4. Şiddete yani depreme karşı güçlendirme: Depreme karşı binaların güçlendirilmesi bu işin olmazsa olmazıdır. Ama burada kastedilen sadece bina değil; nasıl ki İstanbul Sözleşmesi kadınların geleceğe dair güçlendirilmesini söylüyor ise söz konusu olan gelecekteki bir deprem gerçeği karşısında bir halkın güçlendirilmesi, yani örgütlenmesidir. Nasıl ki her ilde ilçede, açık açık örgütlenmek için emek verdiysek şimdi ülkemize medeniyet getirmek için tüm toplumla örgütlenmek için emek vermek zamanıdır, yıllardır sürdürdüğümüz il il örgütlenmemizi akla getirmeliyiz. Toplumun tüm bileşenleriyle, kendi öz gücüne kavuşması ancak örgütlenerek mümkündür.”

"SÖMÜRÜ VE ŞİDDETTEN KURTULMA"

Kadınların en çok boşanmak istedikleri için modern hakları için öldürüldüğünü belirten Kav, bildirinin devamında şunlara yer verdi:

“Depreme dirençli yerleşim yerleri yaratmayı başarmaz isek bu yaşadığımız medeniyet kaybı en çok kadınları vuracak.
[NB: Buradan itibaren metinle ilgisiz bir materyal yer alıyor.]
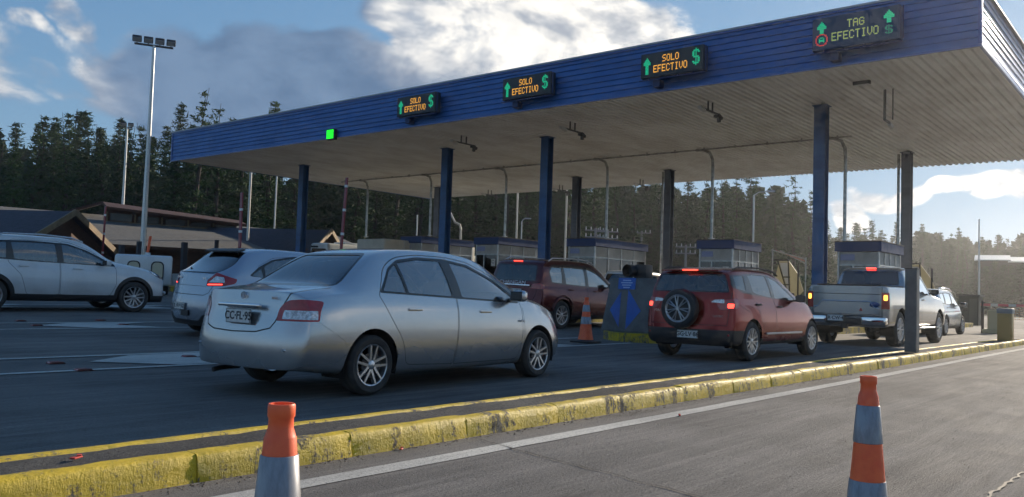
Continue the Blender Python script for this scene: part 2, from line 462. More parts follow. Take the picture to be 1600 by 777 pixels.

Çünkü biliyoruz ki örneğin boşanma hakkı medeniyet seviyesinin göstergesidir ve kadınlar en çok boşanmak istedikleri için; modern haklarını aradıkları için öldürülüyorlar.

Deprem bölgesinde yaşanan her tür şiddet, ırkçılık, ölümlere ve şiddete alışma, şiddetin normalleşmesi, sadece o bölge için değil tüm Türkiye’deki kadınlar ve LGBTQ+’lar için bambaşka bir tehlike iklimi doğurabilir. İhtiyaçların sadece tuvalet ve hijyen malzemesi yokluğundan ibaret olmadığını; barınmadan mahremiyete, bir süre sonra başlaması ve maalesef artması muhtemel şiddet ve istismara uzanan geniş bir yelpazede olabileceğini bilmeli ve mücadeleye hazır olmalıyız.

İşte bu sene 8 Mart, şu an yaşamakta olduğumuz hak kayıplarının hesabını sormanın ve gelecekte yaşayacaklarımızı durdurmanın günüdür. Bu büyük mücadele gününü tarihine yakışır biçimde kutlamanın, dünyanın bütün kadınları ve bütün ezilenlerinin sömürü ve şiddetten kurtulması, eşit ve özgür bir dünyaya kavuşması için tüm meydanlarda bayraklarımızı yükseltmenin günüdür. Kutlu olsun.”